The text says Jesus “cried out in a loud voice.” The Greek literally means to scream. So what is Jesus screaming about?
The first guess is physical pain. He has a crown of thorns pressed into His scalp and nails through His hands. But Tim Keller points out that we have to listen carefully to what Jesus says. He doesn’t cry, “My head, my head” or “My hands, my hands.” He’s suffering as a real human, but the source of this scream isn’t physical. It isn’t psychological either. He doesn’t cry, “My friends, my friends,” though He’s just been betrayed and abandoned. He cries, “My God, my God.” This is spiritual.
Isaiah saw it centuries earlier: “We all, like sheep, have gone astray, each of us has turned to our own way; and the LORD has laid on him the iniquity of us all” (Isaiah 53:6).
Sin is real, and it has real consequences. Sin is the outworking of refusing to trust God as King. You become your own law, do what you think is right, and end up doing wrong.
Virtually every world religion answers the sin problem the same way: behave better. The Christian faith stands alone in saying that won’t work. Imagine an unfaithful husband trying to repair the marriage by doing the dishes. Until the root is dealt with, no amount of housework heals it.
It would be fair for each of us to pay for our own sin. You do the crime; you do the time. The problem is the price tag: “For the wages of sin is death” (Romans 6:23). Cutting yourself off from the source of life leaves spiritual death: emptiness, brokenness, separation.
But, and here’s the gospel, the LORD laid on Him the iniquity of us all. Jesus took our place. The full verse is, “For the wages of sin is death, but the gift of God is eternal life in Christ Jesus our Lord” (Romans 6:23). Someone received what they didn’t pay for, but somebody had to pay for it. Jesus paid it all. The sin laid on Him didn’t evaporate; He bore it. And because sin separates, Jesus, for the first time, is separated from the Father.
That is the source of the scream. My God, my God, why have you forsaken me?
The clue to what Jesus is doing is that He is quoting Psalm 22, a psalm written a thousand years earlier. Not loosely referencing it. Quoting it word for word.
It was common rabbinical practice to cite the first few words of a passage to point to the entire text. Jesus had the whole psalm in mind, all 31 verses.

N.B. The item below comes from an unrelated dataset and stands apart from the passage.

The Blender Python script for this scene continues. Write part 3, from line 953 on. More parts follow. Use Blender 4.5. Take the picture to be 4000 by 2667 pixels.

Listen to portions of it written 1,000 years before Jesus’ crucifixion:
“My God, my God, why have you forsaken me? … All who see me mock me … ‘let the LORD rescue him.’ … I am poured out like water, and all my bones are out of joint … they pierce my hands and my feet. All my bones are on display; people stare and gloat over me. They divide my clothes among them and cast lots for my garment.” (Psalm 22:1, 7–8, 14, 16–18)
David, through the Holy Spirit, described Jesus’ crucifixion with astonishing accuracy centuries before it happened. By quoting this Messianic psalm, Jesus is showing us the whole story is about Him.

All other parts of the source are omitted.